Quando, dopo la caduta del Muro di Berlino, fu impressa un’accelerazione al processo di creazione di uno Stato, che avrebbe voluto essere federale, si credeva che, finalmente, le sorti progressive dell’umanità stessero per realizzarsi, a tal punto che alcuni osservatori, forse in modo improvvido e poco prudente, salutarono la nascita del nuovo soggetto politico come l’alba non solo di un nuovo millennio, ma, in particolare, di una nuova epoca fatta solo di progresso e di crescita per moltissimi, se non per tutti.

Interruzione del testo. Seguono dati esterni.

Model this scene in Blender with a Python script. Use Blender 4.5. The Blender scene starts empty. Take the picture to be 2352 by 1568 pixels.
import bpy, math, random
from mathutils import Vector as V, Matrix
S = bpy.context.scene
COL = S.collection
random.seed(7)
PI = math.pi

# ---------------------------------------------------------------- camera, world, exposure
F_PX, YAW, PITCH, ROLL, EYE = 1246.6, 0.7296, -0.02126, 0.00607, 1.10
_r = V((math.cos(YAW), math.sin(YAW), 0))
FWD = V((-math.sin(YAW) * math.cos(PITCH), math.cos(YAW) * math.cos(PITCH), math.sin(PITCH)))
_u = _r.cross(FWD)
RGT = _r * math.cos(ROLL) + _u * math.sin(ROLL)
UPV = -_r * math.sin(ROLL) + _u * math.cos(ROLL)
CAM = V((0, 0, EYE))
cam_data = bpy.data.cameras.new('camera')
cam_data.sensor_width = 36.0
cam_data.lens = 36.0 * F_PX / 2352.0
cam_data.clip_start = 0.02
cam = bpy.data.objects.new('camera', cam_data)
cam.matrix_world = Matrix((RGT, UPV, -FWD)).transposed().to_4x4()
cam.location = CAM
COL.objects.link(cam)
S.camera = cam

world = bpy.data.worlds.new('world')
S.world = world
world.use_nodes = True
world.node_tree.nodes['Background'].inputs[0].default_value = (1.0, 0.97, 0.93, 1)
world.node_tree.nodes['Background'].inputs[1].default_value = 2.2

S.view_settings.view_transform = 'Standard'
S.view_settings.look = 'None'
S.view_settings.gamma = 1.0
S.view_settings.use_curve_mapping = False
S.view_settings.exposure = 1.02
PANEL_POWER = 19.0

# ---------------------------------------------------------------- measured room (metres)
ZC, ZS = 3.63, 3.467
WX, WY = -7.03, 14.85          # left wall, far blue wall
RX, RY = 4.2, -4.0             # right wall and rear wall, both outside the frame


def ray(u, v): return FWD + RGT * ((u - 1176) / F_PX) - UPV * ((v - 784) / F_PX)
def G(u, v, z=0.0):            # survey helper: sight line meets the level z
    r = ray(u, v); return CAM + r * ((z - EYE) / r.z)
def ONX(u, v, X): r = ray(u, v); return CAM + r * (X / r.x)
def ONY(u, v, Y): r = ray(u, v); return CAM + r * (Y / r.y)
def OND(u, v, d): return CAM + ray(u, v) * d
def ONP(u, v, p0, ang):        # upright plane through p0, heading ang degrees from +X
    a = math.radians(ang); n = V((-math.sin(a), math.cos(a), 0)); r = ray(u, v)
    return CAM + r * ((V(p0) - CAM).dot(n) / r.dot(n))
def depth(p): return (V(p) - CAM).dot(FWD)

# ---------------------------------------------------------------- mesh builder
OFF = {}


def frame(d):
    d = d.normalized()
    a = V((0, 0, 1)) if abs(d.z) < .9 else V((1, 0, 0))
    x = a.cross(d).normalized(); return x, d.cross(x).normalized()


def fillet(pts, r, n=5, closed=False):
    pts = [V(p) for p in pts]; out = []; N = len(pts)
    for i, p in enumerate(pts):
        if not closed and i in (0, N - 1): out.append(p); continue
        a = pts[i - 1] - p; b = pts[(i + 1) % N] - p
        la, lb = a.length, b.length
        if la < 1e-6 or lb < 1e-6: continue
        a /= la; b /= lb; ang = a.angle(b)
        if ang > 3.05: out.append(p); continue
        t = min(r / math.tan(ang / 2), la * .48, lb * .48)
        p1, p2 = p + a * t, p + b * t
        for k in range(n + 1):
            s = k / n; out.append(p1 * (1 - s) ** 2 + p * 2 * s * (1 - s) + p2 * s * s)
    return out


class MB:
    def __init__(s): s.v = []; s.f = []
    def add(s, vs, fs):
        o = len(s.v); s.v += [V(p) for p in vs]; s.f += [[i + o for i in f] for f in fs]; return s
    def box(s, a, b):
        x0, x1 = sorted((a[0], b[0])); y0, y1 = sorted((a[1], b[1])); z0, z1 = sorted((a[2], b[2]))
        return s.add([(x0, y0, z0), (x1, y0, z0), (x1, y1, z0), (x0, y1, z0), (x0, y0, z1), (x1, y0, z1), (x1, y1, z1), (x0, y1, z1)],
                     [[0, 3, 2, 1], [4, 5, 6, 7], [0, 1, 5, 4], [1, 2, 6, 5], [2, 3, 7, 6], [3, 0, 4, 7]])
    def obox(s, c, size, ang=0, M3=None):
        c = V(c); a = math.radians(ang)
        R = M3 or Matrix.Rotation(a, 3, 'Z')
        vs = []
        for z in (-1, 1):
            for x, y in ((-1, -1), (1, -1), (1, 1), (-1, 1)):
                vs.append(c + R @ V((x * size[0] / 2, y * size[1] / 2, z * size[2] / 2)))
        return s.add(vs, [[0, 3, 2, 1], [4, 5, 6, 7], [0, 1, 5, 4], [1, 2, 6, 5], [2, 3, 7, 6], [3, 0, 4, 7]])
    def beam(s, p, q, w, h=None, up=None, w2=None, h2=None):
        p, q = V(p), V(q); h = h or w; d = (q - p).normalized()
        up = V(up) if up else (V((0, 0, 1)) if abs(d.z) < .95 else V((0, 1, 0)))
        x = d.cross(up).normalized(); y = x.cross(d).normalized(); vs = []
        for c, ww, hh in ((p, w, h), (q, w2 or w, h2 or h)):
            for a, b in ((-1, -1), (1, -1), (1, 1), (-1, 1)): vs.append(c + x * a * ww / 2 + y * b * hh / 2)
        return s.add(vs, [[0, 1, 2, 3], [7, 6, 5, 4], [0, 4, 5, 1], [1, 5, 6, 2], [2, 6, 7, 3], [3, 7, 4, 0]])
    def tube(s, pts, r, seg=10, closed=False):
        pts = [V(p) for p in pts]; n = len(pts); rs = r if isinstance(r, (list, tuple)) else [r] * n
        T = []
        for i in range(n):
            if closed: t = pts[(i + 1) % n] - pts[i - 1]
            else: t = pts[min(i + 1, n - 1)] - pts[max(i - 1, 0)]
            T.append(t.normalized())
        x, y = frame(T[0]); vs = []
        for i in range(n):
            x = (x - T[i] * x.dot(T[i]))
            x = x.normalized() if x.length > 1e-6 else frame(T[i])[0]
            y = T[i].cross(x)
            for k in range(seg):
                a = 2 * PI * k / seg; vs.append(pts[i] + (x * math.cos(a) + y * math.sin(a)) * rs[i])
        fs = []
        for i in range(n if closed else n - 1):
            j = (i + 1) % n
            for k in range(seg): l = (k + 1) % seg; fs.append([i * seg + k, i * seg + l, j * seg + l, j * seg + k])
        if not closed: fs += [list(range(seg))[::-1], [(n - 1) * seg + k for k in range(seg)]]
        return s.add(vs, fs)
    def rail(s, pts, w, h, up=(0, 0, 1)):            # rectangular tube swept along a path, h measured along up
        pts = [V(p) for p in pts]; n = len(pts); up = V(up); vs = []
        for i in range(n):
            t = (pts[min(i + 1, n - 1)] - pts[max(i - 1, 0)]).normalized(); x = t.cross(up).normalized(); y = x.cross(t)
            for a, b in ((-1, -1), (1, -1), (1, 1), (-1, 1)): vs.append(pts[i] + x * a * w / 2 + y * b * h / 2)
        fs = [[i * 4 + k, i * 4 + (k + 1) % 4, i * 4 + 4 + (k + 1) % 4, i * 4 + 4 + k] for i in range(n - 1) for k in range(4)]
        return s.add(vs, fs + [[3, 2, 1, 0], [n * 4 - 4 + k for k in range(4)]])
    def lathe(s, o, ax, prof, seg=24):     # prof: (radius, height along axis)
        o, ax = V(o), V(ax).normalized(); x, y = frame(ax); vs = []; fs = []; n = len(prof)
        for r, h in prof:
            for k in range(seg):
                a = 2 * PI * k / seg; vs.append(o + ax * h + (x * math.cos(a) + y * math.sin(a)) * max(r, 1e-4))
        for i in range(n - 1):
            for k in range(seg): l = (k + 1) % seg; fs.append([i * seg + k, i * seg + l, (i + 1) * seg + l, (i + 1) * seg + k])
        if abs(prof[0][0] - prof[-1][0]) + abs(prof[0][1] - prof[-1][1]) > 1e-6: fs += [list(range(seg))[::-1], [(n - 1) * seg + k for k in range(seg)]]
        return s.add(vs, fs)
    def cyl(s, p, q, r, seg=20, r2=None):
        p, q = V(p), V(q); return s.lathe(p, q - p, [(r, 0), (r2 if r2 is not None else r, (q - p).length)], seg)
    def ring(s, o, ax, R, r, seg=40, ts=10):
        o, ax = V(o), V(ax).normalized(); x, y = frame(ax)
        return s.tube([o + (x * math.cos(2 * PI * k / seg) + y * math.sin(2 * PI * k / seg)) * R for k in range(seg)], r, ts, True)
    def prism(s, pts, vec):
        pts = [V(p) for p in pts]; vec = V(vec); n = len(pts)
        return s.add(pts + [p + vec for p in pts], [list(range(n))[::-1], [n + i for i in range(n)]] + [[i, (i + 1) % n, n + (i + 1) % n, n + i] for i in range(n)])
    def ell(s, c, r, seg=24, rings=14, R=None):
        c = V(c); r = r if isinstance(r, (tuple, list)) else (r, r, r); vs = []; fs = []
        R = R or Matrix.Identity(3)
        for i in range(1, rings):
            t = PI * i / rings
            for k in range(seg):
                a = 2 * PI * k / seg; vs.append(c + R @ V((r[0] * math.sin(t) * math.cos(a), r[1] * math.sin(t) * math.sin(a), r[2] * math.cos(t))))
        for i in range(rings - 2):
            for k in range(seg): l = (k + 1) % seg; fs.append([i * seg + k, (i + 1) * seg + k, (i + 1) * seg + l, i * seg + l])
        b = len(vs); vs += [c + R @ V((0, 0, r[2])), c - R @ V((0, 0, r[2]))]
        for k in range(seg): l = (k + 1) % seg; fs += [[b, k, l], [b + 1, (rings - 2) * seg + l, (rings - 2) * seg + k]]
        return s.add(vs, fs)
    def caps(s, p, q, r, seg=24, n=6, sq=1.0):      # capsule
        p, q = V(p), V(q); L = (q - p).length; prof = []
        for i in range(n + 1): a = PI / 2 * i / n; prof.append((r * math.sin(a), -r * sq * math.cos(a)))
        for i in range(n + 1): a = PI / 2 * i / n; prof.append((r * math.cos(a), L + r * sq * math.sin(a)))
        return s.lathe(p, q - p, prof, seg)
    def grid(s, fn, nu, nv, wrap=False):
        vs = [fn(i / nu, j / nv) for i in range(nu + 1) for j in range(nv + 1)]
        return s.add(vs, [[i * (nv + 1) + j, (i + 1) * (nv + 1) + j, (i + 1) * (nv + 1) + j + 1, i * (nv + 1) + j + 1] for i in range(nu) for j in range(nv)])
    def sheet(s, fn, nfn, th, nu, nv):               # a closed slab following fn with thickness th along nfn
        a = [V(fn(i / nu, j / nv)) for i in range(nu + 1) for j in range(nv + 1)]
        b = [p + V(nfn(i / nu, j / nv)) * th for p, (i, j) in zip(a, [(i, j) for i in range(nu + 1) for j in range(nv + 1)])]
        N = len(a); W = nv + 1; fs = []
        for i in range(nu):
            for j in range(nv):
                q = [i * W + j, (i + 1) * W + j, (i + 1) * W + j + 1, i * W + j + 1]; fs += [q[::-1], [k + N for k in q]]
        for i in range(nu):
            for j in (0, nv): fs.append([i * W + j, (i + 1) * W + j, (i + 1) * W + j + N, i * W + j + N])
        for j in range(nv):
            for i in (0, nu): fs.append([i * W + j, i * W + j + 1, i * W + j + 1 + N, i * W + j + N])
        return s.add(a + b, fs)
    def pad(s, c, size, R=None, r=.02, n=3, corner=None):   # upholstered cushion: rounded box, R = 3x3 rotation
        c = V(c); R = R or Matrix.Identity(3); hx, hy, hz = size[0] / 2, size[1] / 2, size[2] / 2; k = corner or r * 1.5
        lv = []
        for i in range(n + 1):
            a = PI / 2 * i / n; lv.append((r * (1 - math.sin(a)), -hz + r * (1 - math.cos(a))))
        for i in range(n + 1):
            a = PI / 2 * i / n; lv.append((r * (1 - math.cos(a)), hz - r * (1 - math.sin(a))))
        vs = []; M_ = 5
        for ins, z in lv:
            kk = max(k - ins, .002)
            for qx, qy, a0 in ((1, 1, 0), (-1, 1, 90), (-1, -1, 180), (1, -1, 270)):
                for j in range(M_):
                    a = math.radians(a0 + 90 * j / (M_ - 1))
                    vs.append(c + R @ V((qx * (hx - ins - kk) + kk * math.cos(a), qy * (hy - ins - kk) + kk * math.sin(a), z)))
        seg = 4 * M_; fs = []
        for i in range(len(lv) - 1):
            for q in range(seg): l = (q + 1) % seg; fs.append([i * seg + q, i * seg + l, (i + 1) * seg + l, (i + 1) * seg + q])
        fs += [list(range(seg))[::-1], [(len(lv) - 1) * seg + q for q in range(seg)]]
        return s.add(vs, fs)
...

I fatti della storia, invece, hanno intrapreso un iter molto differente, visto che, oggi, dopo venti anni circa dai Trattati di Maastricht, siamo qui a piangere per una creatura mai effettivamente nata.
La pace non è stata realizzata compiutamente, visto che, caduto l’antagonismo fra Est ed Ovest, sono nati pericolosi conflitti locali, a cui l’Europa ha assistito inerme: il caso del conflitto slavo, alla fine del secolo scorso, è solo quello più eclatante, dato che, in quella situazione, l’Unione fornì, forse, il peggiore esempio possibile in termini di concertazione dell’azione politica e di condivisione degli sforzi militari, in vista di un comune fine di pace e di prosperità.
Poi, con l’arrivo del nuovo millennio, alla crisi politica si è aggiunta quella economica, dal momento che la globalizzazione ha fatto sì che il vecchio continente fosse sempre meno essenziale negli equilibri generali, a tal punto che i veri centri della produzione si sono spostati altrove, certamente fuori dal suolo europeo.
Per tal via, anche la solidarietà, che era il mantra di tutte le classi dirigenti del secolo scorso, è divenuta sempre più un feticcio, visto che, mancando le ricchezze prodotte da un’economia in salute, non esiste neanche più la chance di ridistribuire ciò che viene generato in termini di profitto e di plusvalore.